I know precious little about hardware stuff and I was curious, how true an emulation does this sort of methodology produce? I remember reading this article (http://arstechnica.com/gaming/2011/08/accuracy-takes-power-o...) about the difficulties inherent in true software emulation and I was wondering if someone out there could relate the two in a way a hardware/emulation newbie could understand.
It's implemented on an FPGA, it's more-or-less recreating the original (digital) hardware. The author pointed out, implementing the original CPU instructions per the spec isn't that challenging. In my 2nd and 3rd year computer engineering courses we implement CPUs which are similar in complexity.

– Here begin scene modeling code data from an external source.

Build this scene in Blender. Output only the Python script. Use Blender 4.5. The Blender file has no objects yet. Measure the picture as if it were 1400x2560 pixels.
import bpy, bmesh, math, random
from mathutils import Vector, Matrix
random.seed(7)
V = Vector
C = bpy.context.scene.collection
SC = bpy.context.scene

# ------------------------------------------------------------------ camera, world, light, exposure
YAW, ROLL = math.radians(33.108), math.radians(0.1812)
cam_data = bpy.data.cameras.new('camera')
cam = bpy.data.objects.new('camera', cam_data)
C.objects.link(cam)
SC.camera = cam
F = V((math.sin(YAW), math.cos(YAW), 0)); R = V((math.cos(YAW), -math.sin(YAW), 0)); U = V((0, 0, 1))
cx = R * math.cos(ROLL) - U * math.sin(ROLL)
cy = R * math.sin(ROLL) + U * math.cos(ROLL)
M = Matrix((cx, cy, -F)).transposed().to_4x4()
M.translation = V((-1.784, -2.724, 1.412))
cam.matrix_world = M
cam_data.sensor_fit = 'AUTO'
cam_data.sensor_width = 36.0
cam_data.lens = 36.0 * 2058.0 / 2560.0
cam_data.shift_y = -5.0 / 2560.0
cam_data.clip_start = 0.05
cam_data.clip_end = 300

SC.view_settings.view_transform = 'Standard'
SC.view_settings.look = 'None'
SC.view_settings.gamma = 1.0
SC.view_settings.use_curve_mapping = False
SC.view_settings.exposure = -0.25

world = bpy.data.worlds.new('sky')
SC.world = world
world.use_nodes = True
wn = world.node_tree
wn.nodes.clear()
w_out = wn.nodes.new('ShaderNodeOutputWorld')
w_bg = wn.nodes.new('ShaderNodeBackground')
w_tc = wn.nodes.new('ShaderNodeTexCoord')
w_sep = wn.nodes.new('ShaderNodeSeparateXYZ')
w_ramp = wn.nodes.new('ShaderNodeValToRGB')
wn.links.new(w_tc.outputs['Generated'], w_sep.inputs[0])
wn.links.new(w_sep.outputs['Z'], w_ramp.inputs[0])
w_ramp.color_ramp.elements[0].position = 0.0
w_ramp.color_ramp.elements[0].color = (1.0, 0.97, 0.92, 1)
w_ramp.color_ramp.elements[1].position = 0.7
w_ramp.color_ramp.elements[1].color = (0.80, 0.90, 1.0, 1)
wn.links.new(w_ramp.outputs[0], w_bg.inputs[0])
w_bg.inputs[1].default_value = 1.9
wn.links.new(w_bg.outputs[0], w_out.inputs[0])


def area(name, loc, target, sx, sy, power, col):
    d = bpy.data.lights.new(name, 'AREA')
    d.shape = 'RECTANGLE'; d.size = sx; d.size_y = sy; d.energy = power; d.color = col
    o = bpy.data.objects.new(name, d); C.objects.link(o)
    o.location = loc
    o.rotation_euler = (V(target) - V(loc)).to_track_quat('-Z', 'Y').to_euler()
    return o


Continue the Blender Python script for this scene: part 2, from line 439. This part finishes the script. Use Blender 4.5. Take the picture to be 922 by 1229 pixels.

Admittedly, getting them to run in hardware versus simulation is a bit of a hurdle sometimes.
The thing is, game designers are all about juicing functionality. If they could take advantage of something that isn't in the spec ( like the extra instructions the author mentions ), they probably did. So you have to find all the common mis-behaviours, some of which might have been side effects of analog components included in the console. Similarly, the analog hardware on your FPGA board is probably nothing like what the original console contained; the sound and video output are hard or impossible to get right.
In short, you can avoid the conditions that they discuss like deadlocks more easily in a VHDL design, but things like the colours in the video may be impossible to get right (the author points this out as well).
On a side note, I don't fully agree with the linked article's 'twice as accurate, twice as slow' hypothesis. A lot of the cases they discuss are either analog effects which are expensive to reproduce in a digital emulator, or just hardware edge cases which don't add a lot of processing overhead. Basically, recreating a quirk can be very expensive or pretty cheap computationally, and there's no reason to say they'll average out over time.